Те, кто пишет о Дикинсон, почти всегда недооценивают ее поразительную интеллектуальную сложность. Ни одно общее место не переживает ее присвоения; то, что она не переименовывает и не переопределяет, она переделывает так, что сразу и не узнаешь. Уитмен послал свои сочинения Эмерсону; Дикинсон, что характерно, выбрала Томаса Уэнтворта Хиггинсона, человека смелого, но не литературоведа. Он был сбит с толку, но тут мы отличаемся от него лишь в степени; мы тоже сбиты с толку — не ее выдающимся положением, но силой ее ума. Мне не верится, что хотя бы один литературовед соответствовал ее интеллектуальным запросам, и я сам не претендую на такое соответствие. Но я надеюсь дополнительно обосновать ее непревзойденную когнитивную самобытность и проистекающую из нее сложность ее творчества, чтобы мы лучше увидели, что содержится в некоторых из сильнейших ее стихотворений.
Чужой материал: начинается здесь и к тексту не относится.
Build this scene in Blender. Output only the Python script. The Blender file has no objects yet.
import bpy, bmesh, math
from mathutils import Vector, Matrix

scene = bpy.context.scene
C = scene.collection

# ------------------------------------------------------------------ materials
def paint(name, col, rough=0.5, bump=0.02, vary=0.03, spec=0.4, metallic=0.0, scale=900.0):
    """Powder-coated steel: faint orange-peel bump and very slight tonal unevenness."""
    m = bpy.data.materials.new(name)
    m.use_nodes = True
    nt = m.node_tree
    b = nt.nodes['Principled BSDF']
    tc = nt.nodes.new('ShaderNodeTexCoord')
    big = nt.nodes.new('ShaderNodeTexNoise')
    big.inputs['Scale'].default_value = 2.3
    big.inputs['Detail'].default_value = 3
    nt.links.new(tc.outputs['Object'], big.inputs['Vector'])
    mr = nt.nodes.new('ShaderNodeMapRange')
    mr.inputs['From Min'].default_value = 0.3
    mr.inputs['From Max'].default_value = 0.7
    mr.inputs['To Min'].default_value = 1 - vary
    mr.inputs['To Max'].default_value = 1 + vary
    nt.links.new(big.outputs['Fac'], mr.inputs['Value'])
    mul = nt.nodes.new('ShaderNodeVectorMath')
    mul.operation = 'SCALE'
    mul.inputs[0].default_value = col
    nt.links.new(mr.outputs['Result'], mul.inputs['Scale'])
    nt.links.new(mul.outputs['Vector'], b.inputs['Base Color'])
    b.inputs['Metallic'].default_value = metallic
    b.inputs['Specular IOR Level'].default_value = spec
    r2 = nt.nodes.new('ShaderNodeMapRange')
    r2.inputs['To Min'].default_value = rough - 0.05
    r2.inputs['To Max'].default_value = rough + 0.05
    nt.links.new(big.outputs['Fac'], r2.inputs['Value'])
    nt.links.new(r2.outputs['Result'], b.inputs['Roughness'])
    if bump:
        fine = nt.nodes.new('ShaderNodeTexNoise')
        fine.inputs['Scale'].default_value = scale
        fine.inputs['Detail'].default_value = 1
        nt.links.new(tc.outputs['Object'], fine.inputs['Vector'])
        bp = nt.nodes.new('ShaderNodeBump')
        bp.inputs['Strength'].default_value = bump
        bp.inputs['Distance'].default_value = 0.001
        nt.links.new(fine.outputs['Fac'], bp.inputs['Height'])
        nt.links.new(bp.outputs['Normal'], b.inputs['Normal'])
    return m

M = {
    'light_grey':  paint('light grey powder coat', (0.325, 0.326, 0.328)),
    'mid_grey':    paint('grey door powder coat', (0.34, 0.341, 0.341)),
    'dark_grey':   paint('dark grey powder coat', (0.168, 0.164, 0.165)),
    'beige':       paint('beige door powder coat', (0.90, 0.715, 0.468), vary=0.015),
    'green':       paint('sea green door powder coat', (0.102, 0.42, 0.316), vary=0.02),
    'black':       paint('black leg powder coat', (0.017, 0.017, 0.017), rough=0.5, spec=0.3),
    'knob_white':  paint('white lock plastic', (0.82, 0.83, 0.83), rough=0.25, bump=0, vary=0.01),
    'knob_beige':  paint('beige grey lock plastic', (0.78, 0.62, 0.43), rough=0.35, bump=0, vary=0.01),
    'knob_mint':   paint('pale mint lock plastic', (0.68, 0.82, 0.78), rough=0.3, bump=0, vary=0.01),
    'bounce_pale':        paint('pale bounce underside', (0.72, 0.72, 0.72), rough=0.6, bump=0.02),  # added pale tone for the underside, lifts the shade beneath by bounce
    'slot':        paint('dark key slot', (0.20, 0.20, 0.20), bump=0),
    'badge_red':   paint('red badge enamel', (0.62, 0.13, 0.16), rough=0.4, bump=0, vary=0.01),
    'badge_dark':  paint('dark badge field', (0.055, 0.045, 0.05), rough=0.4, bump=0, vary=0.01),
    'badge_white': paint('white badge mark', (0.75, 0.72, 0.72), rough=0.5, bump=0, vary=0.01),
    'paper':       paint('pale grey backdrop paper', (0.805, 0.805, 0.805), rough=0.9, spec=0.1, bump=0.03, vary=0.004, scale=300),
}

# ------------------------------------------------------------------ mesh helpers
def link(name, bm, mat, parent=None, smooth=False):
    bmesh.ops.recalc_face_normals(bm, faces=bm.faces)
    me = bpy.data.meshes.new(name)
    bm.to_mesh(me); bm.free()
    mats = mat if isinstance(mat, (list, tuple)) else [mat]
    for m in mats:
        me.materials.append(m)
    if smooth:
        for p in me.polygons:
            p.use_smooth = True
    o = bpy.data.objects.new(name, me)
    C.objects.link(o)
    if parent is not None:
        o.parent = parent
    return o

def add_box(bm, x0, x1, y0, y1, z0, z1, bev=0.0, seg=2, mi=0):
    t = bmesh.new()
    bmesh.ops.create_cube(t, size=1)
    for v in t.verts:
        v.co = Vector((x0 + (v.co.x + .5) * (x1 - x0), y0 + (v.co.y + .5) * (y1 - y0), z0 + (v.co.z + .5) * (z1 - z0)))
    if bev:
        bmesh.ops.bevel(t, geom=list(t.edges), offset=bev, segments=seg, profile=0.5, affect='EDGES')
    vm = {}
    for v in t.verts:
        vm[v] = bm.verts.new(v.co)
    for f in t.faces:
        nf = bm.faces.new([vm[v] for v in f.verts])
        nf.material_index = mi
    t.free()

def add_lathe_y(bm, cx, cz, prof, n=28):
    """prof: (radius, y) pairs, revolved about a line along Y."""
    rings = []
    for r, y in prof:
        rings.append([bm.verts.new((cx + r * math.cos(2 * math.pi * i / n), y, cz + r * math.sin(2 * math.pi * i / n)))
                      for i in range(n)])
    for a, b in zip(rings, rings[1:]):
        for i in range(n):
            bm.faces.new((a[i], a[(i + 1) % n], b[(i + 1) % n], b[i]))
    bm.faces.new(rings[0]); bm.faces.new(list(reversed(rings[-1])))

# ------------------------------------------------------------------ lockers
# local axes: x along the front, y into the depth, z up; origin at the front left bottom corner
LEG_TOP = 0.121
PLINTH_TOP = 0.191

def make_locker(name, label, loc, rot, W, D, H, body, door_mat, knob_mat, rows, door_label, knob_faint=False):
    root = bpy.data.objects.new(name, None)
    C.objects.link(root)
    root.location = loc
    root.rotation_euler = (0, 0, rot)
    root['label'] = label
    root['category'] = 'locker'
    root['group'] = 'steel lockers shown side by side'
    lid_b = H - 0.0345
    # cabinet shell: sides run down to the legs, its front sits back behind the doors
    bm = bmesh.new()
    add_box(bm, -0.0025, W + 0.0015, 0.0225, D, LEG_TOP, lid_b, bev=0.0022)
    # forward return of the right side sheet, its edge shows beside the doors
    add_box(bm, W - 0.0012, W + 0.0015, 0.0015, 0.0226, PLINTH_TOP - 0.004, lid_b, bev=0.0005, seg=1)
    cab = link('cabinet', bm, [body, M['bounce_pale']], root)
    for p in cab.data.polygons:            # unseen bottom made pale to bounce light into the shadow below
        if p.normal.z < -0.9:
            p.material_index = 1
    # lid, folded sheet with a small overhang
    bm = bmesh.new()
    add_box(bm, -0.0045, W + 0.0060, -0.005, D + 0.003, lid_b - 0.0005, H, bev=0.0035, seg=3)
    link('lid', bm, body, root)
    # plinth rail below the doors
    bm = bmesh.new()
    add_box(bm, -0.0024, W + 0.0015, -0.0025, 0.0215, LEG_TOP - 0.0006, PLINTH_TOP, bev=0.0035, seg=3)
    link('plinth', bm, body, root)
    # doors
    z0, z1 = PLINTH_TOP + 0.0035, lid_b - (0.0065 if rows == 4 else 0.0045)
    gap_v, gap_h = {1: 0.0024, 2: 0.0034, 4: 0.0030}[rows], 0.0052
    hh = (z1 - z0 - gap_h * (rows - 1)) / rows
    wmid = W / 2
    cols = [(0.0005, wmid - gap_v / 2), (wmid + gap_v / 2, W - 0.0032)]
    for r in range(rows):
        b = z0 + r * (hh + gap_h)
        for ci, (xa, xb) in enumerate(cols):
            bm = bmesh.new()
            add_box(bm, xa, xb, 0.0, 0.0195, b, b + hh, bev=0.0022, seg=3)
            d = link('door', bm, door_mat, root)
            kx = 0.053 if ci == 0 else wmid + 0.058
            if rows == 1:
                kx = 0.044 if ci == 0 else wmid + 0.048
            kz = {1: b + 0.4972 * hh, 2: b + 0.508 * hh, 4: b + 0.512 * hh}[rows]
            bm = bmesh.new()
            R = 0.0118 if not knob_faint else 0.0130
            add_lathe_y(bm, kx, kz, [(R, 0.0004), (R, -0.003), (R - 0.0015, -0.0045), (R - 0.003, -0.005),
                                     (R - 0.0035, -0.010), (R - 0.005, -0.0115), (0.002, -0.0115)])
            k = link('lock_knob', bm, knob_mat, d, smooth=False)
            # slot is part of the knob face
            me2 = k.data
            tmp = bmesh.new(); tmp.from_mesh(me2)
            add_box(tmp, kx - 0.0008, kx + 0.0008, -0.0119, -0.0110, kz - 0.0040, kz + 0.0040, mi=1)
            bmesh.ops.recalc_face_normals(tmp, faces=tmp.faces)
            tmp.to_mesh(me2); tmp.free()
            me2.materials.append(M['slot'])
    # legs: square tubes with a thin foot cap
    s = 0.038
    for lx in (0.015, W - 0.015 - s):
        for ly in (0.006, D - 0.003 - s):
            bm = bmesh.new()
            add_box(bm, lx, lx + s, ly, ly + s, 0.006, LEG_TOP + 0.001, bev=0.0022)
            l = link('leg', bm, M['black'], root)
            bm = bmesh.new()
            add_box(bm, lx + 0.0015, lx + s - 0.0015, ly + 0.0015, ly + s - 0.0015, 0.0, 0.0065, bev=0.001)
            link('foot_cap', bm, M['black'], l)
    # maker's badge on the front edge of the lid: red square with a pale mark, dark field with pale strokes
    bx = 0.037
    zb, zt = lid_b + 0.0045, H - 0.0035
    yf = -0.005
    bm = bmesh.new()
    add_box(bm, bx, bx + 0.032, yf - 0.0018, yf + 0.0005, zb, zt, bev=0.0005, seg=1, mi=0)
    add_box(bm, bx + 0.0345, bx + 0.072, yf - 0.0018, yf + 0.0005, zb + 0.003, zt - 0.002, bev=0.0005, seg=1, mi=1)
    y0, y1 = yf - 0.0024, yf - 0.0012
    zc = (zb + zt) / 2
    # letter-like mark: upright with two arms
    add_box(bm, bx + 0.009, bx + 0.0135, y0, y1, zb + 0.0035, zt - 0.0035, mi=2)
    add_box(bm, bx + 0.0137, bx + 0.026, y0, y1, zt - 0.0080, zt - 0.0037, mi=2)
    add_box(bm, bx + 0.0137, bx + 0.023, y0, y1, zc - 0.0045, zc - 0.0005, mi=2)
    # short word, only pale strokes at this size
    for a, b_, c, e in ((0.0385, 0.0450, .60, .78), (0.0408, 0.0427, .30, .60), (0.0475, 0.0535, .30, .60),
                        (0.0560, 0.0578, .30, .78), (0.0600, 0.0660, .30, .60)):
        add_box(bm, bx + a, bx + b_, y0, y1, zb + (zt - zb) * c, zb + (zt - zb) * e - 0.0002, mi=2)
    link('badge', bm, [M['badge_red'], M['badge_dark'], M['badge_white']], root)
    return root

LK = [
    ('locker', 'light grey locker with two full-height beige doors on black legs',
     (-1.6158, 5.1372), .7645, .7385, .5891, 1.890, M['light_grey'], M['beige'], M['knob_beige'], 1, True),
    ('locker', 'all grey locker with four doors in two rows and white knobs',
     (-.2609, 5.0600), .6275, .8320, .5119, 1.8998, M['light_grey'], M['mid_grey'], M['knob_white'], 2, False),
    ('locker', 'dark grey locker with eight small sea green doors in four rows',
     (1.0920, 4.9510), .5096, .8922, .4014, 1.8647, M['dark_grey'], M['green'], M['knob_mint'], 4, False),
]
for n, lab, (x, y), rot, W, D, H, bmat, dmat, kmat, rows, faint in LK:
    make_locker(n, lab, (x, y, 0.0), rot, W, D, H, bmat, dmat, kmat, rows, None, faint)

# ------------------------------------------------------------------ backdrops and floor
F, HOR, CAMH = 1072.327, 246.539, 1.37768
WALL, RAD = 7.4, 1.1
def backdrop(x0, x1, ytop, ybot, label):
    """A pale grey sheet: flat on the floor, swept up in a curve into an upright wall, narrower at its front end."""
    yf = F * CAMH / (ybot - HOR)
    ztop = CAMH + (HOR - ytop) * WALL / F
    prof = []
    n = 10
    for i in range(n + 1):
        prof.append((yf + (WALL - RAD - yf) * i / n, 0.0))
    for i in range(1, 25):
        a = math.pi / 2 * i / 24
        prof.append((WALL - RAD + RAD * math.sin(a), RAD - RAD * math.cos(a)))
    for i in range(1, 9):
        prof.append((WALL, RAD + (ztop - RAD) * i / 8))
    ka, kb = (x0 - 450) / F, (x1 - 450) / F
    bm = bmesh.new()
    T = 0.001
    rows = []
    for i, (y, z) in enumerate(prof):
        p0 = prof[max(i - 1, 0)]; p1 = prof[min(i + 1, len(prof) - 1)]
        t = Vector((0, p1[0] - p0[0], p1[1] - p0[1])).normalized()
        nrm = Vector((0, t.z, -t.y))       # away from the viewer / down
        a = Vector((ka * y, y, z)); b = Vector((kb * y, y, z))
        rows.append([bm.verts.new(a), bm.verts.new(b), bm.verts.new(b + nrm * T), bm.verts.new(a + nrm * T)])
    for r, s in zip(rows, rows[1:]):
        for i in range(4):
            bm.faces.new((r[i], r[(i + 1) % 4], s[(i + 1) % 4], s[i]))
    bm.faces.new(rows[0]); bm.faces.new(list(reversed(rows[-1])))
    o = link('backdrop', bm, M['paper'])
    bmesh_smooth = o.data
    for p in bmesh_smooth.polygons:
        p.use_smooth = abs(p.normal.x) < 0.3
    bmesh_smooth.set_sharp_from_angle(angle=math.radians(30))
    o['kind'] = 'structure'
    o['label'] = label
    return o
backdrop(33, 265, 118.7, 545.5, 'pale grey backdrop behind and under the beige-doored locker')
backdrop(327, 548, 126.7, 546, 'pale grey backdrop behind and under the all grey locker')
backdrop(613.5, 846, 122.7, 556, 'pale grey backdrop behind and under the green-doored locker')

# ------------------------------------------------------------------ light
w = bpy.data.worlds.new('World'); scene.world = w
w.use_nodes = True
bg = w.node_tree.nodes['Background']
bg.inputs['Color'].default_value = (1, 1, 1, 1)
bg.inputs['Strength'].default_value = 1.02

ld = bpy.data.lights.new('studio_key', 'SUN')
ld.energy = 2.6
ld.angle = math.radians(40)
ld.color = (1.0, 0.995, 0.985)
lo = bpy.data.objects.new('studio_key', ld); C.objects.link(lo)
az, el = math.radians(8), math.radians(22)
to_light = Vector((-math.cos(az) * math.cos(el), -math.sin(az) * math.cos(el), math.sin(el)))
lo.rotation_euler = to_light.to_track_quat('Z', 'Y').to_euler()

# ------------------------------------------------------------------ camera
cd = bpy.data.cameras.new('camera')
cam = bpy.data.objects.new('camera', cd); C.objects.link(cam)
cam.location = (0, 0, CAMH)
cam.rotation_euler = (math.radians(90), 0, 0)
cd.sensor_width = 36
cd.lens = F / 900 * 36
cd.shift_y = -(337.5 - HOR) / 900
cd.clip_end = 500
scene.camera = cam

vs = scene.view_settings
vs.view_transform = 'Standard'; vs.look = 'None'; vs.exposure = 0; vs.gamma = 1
Странность, как я не перестаю обнаруживать, есть одно из главных условий вхождения в Канон. Дикинсон так же странна, как Данте или Мильтон, навязавшие нам свои идиосинкратические видения (оттого-то наши исследователи и считают их гораздо более догматическими, чем они есть на самом деле). Дикинсон слишком лукава, чтобы навязывать что бы то ни было, но мыслитель она такой же своеобразный, как Данте. Ее современник Уитмен всегда остается впереди нас благодаря своим тонкостям и неуловимости метафор. Дикинсон дожидается нас, все время обгоняя, а мы не поспеваем за нею, потому что очень немногие могут подражать ей, досконально переосмысливая все под себя.